Electricity and gas supply stopped.  We cooked using a portable gas cooker, lighted by candle.  We couldn’t have any heaters lit so we wore coats inside of the house.

My husband’s normal commuting time is about one hour.  Believe or not, he took five hours to back home on that day.  We worried about him until we could make a contact with him which was several hours after the earthquake.

At that night, we slept on the first floor instead of the second floor where we usually sleep, so that we can evacuate anytime. We brought the beddings down, put the outside shoes aside and kept the clothes on.

On the next day, the water supply stopped.  People made a line to a brook on the mountainside near my house.  It took three hours to get some water.  Now, the water line at some areas have recovered and other areas get water delivery by a tank car.  My area will get tap water on 3rd April, until then we have to keep making line for water.  Without water, we haven’t had bath nor shower last ten days since 11th March. We can’t wash clothes.  We can’t flush toilet well.

Three days ago, some stores opened.  Again, we had to make lines for several hours and we had no choice but get bags with some food already packed.

As you may be informed by TV or newspaper, we have serious shortage of gasoline.  Five days ago, we had to wait nine hours on a line to get 20 liters gasoline.  A few days after then, there was nothing left at all. But many cars were still on the line even though no one knew when another gasoline arrives.

They decided to close the nursery until 30th March due to no water and gas supply.  My two bigger boys can’t bear just staying in house all day long with many aftershocks.  So, there’s no other way to make them calm but letting them play outside.  Honestly, we don’t want them to be out long at this moment as we are not sure about radioactivity level.
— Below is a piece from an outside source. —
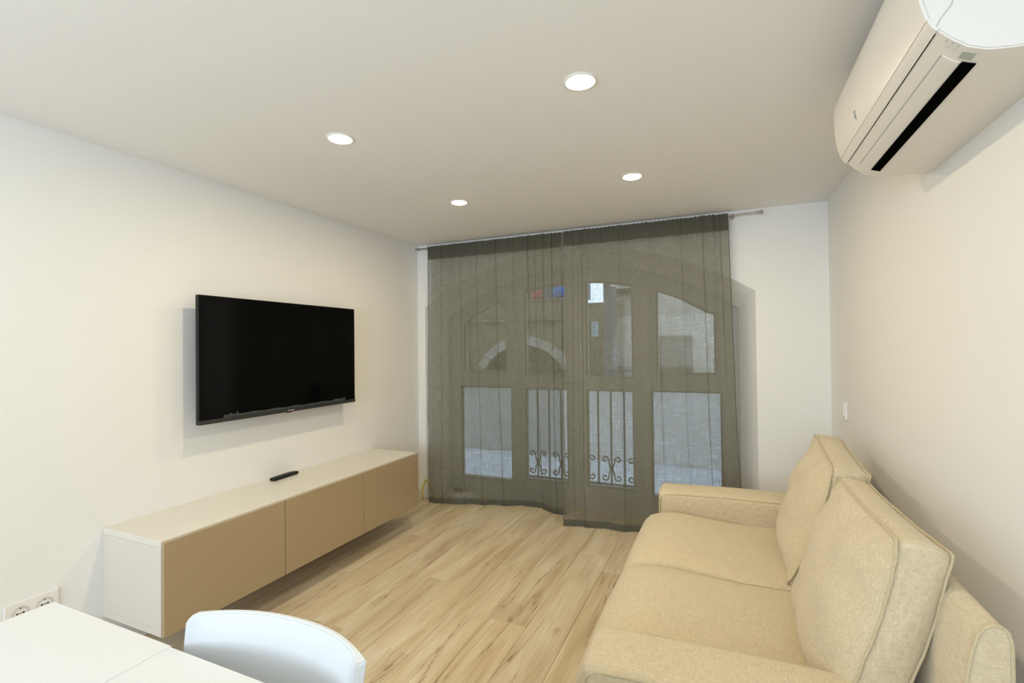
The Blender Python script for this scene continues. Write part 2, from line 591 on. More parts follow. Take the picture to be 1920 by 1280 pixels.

There’s no damage on our church building.  My parents and Akira are fine, without any injury.  Parents’ house has many things on the floor.  Akira and Mitsuyo have been running a restaurant for past two years in the center of Sendai city and Paul is helping them. Many glasses were broken in the restaurant. In spite of that, they try to cook some warm food and distribute to the needed people on the shelter.

We have things necessary to live.  The people really in trouble are in the seaside area.  By Tsunami, a lot of people lost their family and or houses.  So many areas are out of order.  Even schools can’t work properly.  Some schools can’t use the building itself well.  In Japan, school year starts from April.  But some schools have to run entrance examination after April.

Please pray for everyone to have hope even though there is so much difficulty.  I think public system must be recovered before long.  I’d like you to pray for the workers and if you have a will to do, please find a way to support the recovery work.

As I read the email to my bible class, it was very obvious that the children were filled with empathy and concern. I suggested that we send a message to my friend Yuko in the form of a picture so that she could see their faces. The children were thrilled with the idea of sharing their heartfelt sentiments from so very far away and eagerly worked on their special message to Yuko.

A message from Japan soon returned titled Thank you for your Prayers stating the following:

I was so glad to have the Message from children at Outreach Church of Christ. Please say hello and thank you to them.

Isaiah 35:3-4 says: Encourage the exhausted and strengthen the feeble. Say to those with anxious heart, “Take courage, fear not”

It is so important to let our children know that small kindnesses can have a large impact. I think the message of love of gratitude received from Japan was confirmation of this truth.